Bauman’s subject matter is oral storytelling. Oral narrative provides an especially rich focus for the investigation of the relationship between oral literature and social life becuase part of the special nature of narrative is to be doubly anchored in human events. that is, narratives are keyed both to the events in which they are told and to the events that they recount, towards narrative events and narrated events. Oral performance is situtaed, its form, meaning, and functions rooted in culturally defined scenes or events-bounded segments of the flow of behavior and experience that constitute meaningful contexts for action, interpretation, and evaluation.
Consideration of truth and belief will vary and be subject to negotiation within communities and story-telling situations. the aesthetic consideration of artistic performance may demand the embellishment or manipulation-if not the sacrifice-of the literal truth in the interests of greater dynamic tension, formal elegance, surprise value, contrast, or other elements that contribute to excellence in performance in this subculture. Fabrication-both enacted and narrated-represent a fertile field for the exploration of the interrelationships binding together the narrated event, the narrative itself, and the evnt in which the narrative is recounted. If we are to develop our understanding of those stories we have labeled personal experience narratives, thereby implicating the relationship between narrative and event and the management of point of view, then it is crucial that we set about investigating those dimensions of relationship directly, bolstering our social and linguistic insights with the literary ones, toward a deeper and more nuanced comprehension of the forms and functions of this powerful expressive vehicle.

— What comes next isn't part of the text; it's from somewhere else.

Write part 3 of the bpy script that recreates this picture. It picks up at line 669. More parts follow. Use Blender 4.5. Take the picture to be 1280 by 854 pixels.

Structure: Orientation->setup->trick event->discrediting of the fabrication->evaluation.
The relationship between story and event in these narratives thus turns out to be reciprocal, not in some vague, general ineffable sense but in ways that can be demonstrated on the levels of content and structure.
Of all the devices by which the fusion of narrated event and narrative event is effected in narrative discourse, reported speech is perhaps the most sociolinguistically interesting. The speaking person in the novel is always to one degree or another, an ideologue, and his words are always ideologomes...It is precisely as ideologemes that discourse becomes the object of representation in the novel.